**TASK INSTRUCTIONS:** Write out again the entries from the first line to the line that includes "COL = S.collection", keeping both of those lines.

**ENTRIES PROVIDED:**
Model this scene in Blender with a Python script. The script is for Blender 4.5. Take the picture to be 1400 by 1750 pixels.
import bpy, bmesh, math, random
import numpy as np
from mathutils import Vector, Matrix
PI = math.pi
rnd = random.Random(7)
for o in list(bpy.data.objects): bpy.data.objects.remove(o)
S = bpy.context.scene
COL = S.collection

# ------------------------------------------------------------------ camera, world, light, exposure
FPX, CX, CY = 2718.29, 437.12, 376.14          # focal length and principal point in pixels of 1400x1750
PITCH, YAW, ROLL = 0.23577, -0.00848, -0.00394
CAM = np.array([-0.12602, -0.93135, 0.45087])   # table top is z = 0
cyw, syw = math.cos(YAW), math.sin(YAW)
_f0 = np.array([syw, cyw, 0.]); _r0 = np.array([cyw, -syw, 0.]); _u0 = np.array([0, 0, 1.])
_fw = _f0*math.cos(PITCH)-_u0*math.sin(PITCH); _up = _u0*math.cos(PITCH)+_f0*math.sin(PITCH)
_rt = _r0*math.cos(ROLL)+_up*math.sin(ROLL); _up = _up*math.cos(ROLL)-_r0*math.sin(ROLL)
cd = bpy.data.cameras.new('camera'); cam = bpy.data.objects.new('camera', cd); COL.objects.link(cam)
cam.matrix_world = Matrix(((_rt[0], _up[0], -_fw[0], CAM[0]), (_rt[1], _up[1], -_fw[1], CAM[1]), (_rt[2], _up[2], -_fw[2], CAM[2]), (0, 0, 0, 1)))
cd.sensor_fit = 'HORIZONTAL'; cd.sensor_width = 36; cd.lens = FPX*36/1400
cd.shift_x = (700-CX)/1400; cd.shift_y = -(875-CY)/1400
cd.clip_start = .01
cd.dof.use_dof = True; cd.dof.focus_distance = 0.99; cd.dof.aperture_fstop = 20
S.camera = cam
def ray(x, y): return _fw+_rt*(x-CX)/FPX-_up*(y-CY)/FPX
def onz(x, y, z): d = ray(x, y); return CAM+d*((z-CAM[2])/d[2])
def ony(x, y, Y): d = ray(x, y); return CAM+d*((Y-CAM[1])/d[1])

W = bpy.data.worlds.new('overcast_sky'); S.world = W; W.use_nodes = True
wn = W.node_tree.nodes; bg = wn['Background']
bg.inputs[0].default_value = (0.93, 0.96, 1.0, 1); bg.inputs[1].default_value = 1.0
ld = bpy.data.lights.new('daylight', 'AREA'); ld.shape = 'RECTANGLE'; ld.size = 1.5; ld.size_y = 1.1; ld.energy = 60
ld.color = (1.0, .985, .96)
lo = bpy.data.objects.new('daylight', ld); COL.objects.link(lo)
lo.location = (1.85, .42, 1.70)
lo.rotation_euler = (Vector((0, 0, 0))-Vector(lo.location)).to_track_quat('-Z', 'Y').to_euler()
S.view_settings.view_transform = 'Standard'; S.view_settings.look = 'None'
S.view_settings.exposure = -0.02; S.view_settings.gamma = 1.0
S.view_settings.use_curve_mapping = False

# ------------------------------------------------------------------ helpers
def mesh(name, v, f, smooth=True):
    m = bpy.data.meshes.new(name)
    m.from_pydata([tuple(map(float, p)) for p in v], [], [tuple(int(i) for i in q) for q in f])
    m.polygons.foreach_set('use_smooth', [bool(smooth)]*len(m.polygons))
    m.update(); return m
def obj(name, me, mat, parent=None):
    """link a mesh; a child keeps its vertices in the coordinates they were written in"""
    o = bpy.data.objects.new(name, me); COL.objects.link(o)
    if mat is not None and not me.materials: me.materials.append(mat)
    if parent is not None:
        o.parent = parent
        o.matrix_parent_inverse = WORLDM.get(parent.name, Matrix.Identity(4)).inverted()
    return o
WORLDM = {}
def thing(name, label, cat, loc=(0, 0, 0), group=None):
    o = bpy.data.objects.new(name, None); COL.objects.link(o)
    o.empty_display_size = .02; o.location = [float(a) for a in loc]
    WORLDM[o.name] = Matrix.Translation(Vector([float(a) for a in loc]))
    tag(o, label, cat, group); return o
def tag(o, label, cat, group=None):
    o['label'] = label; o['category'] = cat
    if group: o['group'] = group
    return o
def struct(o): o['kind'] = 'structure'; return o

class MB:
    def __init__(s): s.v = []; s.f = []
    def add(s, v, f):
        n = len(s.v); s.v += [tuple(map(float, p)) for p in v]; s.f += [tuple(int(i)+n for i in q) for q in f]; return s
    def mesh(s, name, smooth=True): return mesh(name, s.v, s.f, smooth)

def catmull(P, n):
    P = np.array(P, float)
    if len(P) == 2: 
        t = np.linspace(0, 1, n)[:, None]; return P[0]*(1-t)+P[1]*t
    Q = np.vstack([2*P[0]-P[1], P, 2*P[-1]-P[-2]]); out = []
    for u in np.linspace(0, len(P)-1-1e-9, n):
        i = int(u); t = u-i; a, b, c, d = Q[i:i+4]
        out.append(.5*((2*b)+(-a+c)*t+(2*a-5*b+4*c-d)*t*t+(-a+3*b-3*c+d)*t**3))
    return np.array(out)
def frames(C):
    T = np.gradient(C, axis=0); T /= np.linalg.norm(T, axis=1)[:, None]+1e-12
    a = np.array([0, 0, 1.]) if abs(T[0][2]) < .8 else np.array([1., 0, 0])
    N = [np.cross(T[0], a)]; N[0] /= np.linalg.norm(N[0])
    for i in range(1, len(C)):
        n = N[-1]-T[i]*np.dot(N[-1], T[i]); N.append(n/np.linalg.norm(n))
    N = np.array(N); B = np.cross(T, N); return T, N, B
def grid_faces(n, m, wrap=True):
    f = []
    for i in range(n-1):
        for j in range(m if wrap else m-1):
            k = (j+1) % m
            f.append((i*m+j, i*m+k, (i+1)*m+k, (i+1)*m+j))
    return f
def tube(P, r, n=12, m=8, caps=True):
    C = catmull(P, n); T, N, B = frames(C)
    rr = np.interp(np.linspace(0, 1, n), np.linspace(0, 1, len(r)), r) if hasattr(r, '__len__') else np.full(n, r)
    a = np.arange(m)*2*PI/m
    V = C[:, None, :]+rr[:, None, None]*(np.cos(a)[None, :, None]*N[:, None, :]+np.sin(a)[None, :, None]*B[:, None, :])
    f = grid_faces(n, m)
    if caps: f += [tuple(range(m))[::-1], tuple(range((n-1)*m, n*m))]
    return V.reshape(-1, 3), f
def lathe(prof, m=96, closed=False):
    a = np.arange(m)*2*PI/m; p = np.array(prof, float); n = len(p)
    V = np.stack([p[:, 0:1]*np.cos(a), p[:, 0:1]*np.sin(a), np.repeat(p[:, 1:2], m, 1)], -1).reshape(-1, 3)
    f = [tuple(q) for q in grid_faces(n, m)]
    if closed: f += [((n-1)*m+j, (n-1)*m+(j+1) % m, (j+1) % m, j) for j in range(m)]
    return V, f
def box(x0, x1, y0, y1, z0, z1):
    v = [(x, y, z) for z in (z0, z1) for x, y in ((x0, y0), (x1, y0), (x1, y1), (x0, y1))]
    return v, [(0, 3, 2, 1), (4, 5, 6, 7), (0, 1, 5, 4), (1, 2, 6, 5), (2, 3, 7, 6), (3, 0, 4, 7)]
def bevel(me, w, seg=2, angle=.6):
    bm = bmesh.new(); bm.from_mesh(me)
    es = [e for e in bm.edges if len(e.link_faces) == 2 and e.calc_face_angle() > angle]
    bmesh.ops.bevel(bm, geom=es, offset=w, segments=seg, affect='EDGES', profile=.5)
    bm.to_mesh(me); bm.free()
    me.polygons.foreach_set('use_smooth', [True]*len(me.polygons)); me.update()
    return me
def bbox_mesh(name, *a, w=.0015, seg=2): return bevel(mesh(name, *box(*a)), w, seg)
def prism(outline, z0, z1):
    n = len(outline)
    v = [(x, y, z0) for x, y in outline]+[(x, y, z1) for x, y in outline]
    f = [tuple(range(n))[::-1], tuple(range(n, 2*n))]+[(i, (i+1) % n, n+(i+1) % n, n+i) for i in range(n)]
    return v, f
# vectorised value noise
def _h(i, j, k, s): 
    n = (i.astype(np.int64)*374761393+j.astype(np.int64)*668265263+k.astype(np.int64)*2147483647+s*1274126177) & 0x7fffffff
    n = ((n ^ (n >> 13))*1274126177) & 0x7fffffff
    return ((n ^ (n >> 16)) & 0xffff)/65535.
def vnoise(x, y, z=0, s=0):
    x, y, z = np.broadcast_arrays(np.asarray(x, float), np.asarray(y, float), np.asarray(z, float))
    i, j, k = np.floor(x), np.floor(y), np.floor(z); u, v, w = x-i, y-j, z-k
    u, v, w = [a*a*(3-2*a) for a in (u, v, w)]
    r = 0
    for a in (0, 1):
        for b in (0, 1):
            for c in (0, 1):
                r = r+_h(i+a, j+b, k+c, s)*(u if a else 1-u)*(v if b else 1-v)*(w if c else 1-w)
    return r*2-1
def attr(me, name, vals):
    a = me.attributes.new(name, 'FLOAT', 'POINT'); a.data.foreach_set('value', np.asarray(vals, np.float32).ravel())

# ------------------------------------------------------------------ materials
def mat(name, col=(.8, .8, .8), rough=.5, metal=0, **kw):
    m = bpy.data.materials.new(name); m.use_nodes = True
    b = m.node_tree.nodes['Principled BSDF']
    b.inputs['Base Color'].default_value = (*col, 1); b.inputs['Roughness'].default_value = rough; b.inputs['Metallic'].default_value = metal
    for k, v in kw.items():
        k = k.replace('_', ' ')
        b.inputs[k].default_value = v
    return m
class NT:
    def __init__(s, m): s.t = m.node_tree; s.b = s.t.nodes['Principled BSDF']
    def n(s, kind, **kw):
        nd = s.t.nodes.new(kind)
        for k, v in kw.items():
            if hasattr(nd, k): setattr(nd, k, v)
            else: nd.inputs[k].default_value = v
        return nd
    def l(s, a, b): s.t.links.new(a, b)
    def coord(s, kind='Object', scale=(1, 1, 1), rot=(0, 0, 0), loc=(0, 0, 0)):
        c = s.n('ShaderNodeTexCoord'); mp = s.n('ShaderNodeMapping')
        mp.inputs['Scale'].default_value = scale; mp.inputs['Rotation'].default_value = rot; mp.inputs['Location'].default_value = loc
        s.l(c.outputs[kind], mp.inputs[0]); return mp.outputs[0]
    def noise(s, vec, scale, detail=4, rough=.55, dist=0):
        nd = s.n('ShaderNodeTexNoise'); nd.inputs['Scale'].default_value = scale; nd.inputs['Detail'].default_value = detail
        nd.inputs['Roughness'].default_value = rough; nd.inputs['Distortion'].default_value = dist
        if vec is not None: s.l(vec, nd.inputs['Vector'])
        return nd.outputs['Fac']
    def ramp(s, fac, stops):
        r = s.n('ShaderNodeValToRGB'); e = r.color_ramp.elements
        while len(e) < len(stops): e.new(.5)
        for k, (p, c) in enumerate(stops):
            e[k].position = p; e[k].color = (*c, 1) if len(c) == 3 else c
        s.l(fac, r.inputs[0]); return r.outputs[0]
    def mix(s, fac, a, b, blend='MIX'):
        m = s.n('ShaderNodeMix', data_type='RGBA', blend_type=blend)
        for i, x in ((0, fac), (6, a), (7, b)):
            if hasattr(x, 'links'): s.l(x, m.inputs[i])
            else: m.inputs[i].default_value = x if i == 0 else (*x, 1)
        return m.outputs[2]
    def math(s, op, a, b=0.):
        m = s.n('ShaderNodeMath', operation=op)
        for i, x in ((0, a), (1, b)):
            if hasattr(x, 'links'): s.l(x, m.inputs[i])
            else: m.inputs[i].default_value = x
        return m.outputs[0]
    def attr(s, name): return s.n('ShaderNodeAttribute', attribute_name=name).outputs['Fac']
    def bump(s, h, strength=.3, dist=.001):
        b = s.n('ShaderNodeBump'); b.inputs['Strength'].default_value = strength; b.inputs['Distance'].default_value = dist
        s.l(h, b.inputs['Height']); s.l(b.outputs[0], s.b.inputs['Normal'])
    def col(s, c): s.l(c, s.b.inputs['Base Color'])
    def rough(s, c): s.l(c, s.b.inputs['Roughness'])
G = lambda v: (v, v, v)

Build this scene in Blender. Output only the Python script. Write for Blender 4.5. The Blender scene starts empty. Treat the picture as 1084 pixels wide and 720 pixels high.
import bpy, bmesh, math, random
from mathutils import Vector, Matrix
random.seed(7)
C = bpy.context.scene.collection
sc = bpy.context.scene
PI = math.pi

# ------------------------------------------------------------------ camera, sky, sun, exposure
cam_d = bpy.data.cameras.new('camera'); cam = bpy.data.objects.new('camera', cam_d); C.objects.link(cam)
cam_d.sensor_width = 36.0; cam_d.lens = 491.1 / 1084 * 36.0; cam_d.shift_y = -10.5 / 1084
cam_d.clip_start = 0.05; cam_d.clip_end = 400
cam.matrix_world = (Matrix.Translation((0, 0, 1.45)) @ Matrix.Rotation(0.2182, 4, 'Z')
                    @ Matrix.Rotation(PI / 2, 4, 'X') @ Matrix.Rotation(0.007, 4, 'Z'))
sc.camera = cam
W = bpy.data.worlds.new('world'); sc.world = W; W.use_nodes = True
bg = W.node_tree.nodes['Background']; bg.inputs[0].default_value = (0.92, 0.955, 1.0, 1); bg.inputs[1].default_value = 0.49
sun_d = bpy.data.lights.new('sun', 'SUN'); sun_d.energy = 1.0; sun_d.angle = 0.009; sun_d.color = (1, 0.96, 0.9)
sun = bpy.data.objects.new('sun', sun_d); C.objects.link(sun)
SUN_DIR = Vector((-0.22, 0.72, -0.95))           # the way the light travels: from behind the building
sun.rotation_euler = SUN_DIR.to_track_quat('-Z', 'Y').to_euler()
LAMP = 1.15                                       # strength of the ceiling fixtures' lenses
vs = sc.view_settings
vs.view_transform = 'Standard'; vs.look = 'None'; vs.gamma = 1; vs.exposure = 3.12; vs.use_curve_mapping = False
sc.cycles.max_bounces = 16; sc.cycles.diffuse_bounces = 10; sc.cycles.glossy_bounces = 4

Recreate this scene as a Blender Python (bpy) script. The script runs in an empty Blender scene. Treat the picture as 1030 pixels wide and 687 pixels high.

**RESULT OF THIS EXERCISE:**
Model this scene in Blender with a Python script. The script is for Blender 4.5. Take the picture to be 1400 by 1750 pixels.
import bpy, bmesh, math, random
import numpy as np
from mathutils import Vector, Matrix
PI = math.pi
rnd = random.Random(7)
for o in list(bpy.data.objects): bpy.data.objects.remove(o)
S = bpy.context.scene
COL = S.collection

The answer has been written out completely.